Exercise instructions: Please count the lines below that contain the word "script", and reply with that number alone.

>> begin

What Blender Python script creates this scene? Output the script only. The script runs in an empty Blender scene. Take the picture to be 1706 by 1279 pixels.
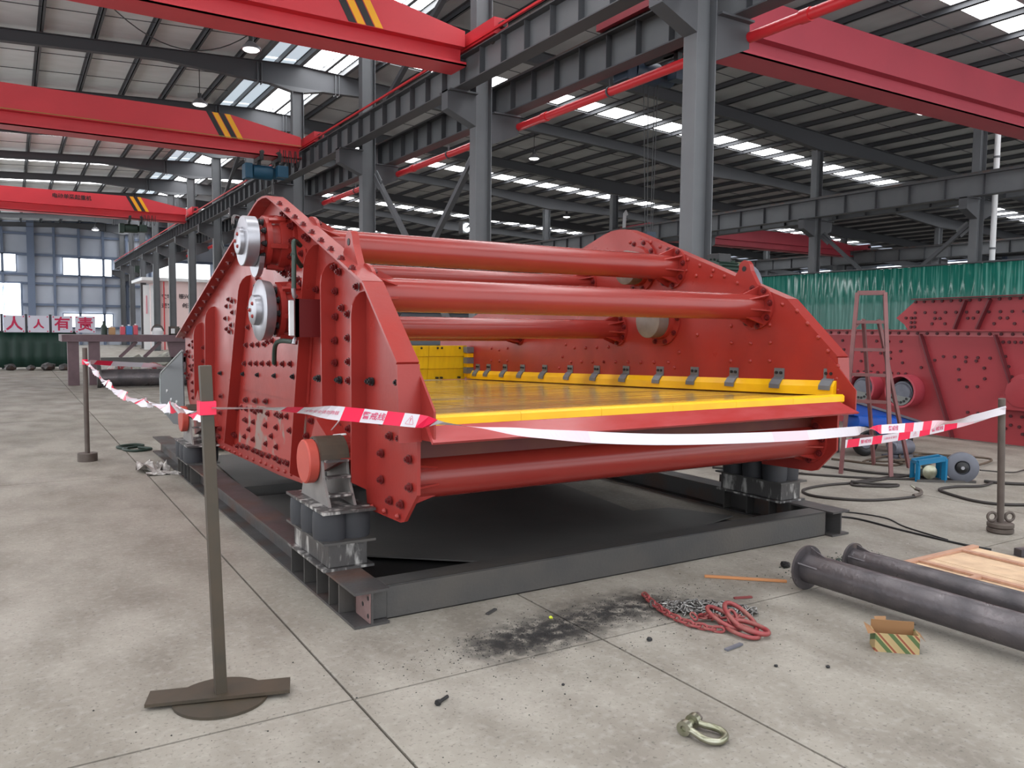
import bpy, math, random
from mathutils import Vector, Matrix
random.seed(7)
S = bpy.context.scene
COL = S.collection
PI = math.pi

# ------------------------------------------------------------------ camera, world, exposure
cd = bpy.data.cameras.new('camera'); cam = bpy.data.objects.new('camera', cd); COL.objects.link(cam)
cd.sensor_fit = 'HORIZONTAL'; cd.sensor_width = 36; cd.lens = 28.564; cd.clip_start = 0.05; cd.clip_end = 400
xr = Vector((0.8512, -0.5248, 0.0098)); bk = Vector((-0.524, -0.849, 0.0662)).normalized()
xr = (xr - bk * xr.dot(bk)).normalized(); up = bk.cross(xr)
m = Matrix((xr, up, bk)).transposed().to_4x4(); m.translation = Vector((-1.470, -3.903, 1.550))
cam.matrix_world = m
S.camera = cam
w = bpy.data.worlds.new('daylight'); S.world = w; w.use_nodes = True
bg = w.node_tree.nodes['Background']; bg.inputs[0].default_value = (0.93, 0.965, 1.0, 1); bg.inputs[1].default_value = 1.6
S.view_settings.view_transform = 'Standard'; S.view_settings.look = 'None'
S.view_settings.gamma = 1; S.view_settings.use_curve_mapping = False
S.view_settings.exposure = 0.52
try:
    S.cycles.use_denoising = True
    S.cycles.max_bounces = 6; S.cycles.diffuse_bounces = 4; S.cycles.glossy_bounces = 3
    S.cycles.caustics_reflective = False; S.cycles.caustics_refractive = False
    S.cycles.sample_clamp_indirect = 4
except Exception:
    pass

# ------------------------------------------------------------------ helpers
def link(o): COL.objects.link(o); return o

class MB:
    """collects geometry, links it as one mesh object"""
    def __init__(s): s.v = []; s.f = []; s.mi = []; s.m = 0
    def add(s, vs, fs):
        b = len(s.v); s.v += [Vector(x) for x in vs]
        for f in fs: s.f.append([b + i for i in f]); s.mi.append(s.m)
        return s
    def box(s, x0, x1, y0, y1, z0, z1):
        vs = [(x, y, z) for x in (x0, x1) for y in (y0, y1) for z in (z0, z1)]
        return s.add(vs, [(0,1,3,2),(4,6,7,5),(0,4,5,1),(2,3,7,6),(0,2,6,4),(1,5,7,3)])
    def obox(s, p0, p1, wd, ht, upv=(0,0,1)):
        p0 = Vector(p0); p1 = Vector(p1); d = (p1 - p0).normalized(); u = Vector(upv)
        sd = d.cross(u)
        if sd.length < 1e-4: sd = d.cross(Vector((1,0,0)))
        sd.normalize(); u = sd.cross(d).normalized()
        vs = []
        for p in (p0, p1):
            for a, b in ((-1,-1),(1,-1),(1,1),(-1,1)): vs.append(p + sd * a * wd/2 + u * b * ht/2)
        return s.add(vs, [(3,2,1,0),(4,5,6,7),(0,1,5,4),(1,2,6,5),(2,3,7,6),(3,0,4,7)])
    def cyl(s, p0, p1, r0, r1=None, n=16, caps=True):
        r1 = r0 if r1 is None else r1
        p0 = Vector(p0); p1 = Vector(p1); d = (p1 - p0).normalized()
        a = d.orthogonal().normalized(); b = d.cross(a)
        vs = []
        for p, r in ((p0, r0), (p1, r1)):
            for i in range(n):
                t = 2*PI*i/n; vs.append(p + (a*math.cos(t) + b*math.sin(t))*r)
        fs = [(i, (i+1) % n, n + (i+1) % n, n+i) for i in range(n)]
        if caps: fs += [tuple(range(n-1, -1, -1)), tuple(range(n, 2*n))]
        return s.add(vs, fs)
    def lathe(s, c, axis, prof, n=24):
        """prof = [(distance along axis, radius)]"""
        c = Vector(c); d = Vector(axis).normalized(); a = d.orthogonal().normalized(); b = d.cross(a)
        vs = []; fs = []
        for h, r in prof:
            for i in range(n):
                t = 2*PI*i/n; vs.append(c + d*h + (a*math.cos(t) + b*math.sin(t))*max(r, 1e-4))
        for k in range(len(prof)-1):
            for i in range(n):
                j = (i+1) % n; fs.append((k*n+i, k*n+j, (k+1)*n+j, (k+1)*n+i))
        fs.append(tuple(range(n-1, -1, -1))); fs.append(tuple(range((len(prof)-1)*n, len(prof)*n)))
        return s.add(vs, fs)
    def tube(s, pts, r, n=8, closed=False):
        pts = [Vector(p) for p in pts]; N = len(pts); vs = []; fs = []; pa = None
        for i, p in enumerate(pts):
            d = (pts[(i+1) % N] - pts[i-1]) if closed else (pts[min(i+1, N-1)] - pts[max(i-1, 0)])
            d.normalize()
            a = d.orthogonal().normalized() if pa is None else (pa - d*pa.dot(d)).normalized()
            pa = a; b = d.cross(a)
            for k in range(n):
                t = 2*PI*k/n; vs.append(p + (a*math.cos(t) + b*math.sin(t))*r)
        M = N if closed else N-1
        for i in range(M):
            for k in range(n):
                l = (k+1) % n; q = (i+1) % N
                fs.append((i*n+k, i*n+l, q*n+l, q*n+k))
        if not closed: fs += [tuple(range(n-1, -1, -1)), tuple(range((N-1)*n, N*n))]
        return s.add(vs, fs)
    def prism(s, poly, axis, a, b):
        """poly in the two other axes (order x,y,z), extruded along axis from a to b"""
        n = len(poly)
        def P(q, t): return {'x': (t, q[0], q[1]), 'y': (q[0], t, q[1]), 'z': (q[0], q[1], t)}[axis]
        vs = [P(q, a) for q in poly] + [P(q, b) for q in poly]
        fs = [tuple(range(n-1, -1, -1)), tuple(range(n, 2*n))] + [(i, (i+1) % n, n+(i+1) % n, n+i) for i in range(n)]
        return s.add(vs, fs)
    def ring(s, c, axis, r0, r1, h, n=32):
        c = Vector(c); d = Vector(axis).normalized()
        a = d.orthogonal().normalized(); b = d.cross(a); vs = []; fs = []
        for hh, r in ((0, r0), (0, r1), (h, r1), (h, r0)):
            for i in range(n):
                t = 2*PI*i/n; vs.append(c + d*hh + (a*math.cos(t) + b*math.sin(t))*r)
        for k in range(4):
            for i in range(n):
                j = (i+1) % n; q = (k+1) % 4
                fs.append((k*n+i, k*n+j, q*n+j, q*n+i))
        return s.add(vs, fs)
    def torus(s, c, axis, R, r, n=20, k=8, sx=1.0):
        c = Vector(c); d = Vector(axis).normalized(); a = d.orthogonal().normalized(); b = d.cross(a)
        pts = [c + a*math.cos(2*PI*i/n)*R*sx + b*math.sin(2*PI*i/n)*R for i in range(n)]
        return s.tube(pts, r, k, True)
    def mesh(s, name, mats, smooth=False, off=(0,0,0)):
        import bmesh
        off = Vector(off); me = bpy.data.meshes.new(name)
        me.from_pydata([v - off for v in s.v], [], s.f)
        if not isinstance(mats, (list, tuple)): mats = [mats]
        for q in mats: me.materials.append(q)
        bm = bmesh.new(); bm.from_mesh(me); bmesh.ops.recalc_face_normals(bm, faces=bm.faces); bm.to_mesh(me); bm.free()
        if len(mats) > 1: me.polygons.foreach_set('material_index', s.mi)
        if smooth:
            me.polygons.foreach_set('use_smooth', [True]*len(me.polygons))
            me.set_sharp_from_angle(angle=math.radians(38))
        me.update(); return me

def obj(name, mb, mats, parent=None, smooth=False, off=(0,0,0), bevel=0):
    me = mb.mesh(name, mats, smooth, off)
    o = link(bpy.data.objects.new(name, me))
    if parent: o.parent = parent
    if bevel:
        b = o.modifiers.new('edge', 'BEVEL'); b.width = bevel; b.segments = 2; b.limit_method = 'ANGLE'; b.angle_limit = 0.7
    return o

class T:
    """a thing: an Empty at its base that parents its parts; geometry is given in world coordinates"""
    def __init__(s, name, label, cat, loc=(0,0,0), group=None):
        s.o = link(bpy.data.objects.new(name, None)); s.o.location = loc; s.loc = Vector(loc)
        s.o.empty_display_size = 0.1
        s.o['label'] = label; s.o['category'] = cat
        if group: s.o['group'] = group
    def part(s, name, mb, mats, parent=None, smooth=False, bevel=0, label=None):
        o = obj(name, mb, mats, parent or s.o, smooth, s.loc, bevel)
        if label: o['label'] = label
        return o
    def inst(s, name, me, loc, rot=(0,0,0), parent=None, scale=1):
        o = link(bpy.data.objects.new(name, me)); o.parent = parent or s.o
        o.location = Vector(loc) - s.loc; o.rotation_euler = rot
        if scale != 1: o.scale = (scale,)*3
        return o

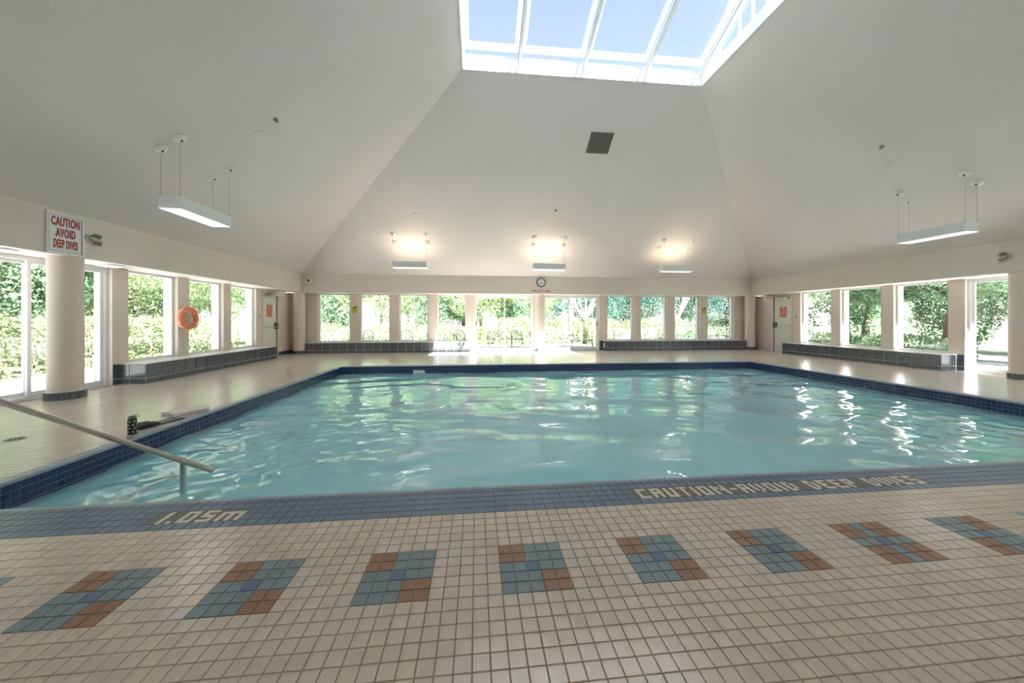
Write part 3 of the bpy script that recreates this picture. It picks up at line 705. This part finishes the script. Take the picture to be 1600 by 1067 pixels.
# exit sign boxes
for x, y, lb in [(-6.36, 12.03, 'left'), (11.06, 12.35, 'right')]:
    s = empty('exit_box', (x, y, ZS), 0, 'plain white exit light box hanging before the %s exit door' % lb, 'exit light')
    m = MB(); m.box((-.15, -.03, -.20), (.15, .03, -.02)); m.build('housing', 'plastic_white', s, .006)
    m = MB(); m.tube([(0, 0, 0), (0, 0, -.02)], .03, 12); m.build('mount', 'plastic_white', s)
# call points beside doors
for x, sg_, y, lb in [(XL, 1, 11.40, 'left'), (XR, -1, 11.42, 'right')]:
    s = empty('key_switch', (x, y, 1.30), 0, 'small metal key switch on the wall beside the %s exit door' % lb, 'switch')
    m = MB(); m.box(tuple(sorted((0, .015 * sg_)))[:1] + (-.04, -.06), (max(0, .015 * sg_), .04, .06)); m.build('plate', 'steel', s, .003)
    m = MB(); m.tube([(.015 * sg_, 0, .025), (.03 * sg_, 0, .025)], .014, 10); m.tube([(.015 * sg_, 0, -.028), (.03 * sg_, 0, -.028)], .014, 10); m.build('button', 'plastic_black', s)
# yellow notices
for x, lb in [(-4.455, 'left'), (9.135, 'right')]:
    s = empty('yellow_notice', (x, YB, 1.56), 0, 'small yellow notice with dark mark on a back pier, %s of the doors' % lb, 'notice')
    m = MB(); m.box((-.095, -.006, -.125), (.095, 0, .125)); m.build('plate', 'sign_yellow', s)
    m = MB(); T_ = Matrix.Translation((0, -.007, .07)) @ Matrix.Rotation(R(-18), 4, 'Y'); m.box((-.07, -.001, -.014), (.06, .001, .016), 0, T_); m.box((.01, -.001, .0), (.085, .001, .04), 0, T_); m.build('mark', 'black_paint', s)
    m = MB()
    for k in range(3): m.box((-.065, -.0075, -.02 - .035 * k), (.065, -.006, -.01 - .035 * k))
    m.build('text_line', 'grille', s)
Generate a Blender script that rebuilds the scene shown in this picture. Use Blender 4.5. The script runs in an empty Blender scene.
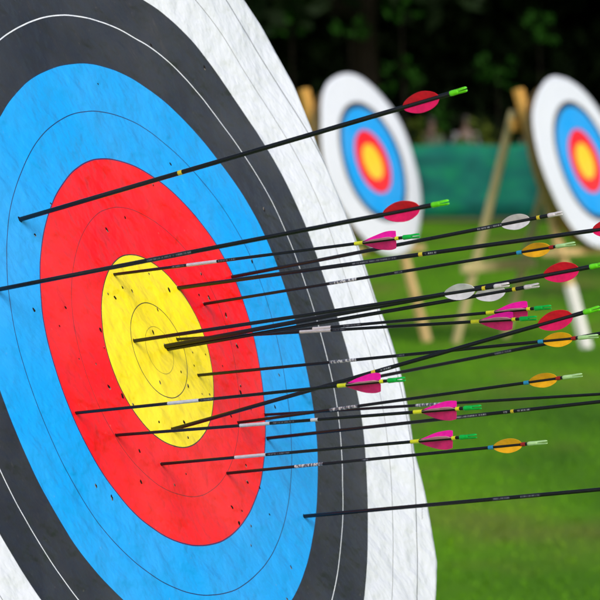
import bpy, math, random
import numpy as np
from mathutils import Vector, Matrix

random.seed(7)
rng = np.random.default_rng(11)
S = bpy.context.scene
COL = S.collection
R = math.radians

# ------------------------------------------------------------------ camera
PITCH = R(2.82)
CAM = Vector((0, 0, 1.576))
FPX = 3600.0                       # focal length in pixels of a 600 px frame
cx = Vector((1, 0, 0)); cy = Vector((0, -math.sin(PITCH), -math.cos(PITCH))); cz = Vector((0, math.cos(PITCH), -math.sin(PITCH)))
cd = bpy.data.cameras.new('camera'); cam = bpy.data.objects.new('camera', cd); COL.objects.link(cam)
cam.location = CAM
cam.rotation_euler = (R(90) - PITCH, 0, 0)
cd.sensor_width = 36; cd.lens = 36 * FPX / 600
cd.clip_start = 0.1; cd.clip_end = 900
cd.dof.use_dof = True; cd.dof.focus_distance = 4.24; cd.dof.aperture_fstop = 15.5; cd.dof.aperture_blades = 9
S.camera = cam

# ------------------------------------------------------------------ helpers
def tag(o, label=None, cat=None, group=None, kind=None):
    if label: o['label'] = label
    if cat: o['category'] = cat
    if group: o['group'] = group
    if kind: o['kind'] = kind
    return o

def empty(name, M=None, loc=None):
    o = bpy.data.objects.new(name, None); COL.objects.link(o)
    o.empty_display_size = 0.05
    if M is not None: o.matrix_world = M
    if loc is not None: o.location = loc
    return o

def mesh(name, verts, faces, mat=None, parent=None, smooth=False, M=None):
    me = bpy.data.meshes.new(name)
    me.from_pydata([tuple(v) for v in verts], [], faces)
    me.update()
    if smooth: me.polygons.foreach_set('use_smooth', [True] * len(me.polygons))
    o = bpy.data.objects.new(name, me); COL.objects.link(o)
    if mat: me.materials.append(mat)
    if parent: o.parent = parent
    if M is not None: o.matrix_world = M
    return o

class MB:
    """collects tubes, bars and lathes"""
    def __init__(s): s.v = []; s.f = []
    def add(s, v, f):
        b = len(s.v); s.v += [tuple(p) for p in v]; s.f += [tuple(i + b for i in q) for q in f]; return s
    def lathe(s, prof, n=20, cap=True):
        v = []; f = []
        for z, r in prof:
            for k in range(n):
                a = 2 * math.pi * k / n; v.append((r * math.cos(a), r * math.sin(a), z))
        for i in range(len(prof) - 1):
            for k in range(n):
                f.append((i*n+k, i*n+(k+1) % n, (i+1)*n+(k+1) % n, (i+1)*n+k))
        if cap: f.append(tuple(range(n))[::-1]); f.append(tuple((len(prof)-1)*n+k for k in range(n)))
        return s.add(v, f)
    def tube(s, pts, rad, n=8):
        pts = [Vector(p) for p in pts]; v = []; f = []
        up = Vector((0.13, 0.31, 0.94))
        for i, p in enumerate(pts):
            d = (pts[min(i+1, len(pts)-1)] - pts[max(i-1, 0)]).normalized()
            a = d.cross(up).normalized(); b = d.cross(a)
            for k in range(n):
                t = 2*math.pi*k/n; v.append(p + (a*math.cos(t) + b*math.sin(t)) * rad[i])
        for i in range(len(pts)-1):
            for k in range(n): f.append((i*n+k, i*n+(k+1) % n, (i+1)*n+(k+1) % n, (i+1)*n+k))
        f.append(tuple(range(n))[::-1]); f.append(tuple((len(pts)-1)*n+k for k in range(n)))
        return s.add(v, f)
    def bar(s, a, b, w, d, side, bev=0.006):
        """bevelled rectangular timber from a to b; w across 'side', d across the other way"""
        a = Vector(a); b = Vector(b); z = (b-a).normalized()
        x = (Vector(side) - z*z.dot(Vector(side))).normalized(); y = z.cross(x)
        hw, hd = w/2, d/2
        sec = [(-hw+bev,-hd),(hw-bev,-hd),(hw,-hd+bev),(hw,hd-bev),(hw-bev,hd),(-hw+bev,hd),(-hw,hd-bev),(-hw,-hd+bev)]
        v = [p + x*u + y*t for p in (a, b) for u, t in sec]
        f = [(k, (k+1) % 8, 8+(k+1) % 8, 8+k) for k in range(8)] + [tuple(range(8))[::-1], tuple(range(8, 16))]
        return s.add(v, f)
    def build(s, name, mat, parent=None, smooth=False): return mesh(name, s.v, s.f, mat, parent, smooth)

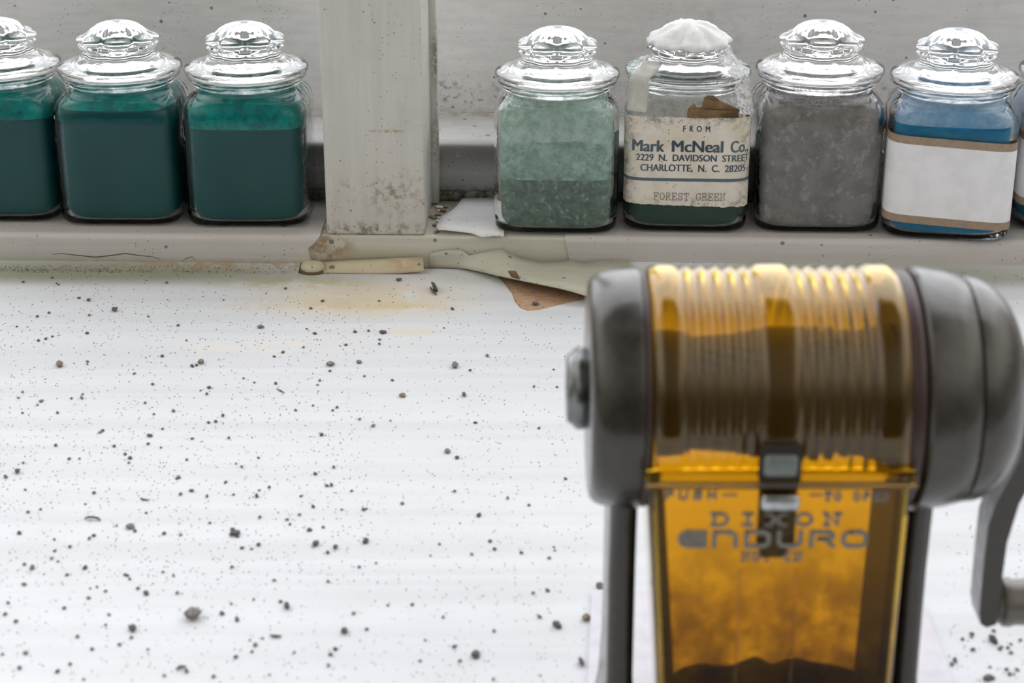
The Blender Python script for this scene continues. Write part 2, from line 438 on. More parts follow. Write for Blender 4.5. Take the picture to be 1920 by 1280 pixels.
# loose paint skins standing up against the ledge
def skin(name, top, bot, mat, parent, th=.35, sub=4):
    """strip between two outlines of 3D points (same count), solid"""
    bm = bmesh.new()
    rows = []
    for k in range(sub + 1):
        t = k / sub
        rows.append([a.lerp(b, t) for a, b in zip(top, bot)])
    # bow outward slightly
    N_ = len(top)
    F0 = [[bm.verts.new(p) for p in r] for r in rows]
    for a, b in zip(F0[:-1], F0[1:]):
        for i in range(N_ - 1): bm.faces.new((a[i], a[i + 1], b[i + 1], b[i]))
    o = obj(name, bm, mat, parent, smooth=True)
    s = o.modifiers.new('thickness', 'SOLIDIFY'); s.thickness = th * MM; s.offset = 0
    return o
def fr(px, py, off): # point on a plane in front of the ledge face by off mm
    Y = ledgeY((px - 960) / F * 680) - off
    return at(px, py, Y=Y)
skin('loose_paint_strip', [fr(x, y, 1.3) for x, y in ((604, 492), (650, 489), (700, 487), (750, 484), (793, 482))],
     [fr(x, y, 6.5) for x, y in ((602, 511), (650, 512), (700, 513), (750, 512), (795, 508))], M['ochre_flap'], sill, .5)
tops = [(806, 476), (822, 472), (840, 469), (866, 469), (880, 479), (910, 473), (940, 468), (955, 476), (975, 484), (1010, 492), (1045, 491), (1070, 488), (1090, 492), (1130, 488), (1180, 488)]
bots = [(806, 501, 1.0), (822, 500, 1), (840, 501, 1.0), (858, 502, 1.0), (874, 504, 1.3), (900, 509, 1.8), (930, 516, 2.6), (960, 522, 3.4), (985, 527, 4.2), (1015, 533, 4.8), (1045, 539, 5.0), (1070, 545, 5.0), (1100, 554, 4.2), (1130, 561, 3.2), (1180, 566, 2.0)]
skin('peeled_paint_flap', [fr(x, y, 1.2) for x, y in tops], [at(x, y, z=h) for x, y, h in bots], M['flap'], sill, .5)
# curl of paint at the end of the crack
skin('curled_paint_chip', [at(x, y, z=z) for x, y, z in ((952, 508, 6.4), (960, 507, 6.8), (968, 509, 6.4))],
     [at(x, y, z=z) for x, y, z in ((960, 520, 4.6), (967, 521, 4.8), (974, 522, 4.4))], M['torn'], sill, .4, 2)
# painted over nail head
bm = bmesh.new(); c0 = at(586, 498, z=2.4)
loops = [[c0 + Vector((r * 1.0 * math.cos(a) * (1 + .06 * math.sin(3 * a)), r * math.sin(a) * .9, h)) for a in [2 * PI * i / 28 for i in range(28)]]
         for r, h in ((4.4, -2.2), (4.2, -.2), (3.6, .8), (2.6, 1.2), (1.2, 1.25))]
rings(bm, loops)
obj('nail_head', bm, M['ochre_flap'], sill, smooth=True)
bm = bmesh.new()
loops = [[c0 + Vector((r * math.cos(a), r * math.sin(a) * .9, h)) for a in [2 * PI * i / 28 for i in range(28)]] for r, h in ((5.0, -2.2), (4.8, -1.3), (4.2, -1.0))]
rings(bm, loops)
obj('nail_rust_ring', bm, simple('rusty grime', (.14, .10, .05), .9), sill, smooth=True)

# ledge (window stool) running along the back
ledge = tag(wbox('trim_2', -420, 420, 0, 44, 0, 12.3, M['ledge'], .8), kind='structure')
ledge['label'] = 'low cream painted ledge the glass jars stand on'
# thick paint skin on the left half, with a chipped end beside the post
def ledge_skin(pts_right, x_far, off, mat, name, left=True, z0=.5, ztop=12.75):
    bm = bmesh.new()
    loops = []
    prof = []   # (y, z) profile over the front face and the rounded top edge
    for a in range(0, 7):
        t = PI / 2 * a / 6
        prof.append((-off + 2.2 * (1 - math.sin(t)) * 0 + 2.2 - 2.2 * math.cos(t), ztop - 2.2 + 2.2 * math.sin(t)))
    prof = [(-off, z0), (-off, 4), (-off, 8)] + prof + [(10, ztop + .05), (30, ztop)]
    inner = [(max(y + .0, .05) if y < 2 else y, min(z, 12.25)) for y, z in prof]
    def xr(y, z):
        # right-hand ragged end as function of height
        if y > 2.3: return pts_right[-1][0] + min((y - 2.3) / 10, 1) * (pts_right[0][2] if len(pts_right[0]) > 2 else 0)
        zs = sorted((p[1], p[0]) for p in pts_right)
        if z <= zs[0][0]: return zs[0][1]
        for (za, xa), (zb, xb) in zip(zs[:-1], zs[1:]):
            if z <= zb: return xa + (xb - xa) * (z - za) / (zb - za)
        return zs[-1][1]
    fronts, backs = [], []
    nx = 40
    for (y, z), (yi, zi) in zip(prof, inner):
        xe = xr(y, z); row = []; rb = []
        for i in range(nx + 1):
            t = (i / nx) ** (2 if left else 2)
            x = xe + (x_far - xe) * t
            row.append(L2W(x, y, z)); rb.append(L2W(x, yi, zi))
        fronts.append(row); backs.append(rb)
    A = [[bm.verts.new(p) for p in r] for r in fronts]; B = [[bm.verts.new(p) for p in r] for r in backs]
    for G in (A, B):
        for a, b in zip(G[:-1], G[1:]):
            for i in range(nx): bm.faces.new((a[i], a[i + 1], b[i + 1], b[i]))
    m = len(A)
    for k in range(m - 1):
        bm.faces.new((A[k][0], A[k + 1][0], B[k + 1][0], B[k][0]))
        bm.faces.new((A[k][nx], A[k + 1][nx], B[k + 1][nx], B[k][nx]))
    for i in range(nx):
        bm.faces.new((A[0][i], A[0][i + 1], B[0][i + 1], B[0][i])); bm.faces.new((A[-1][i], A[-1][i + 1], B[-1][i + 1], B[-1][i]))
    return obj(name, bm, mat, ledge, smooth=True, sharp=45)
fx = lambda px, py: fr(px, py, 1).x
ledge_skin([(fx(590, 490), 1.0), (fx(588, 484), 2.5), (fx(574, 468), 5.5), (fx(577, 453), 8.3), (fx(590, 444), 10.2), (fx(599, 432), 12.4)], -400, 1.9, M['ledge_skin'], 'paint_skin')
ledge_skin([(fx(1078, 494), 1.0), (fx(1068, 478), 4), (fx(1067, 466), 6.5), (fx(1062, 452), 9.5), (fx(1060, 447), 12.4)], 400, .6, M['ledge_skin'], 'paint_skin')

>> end

Problem solution: 4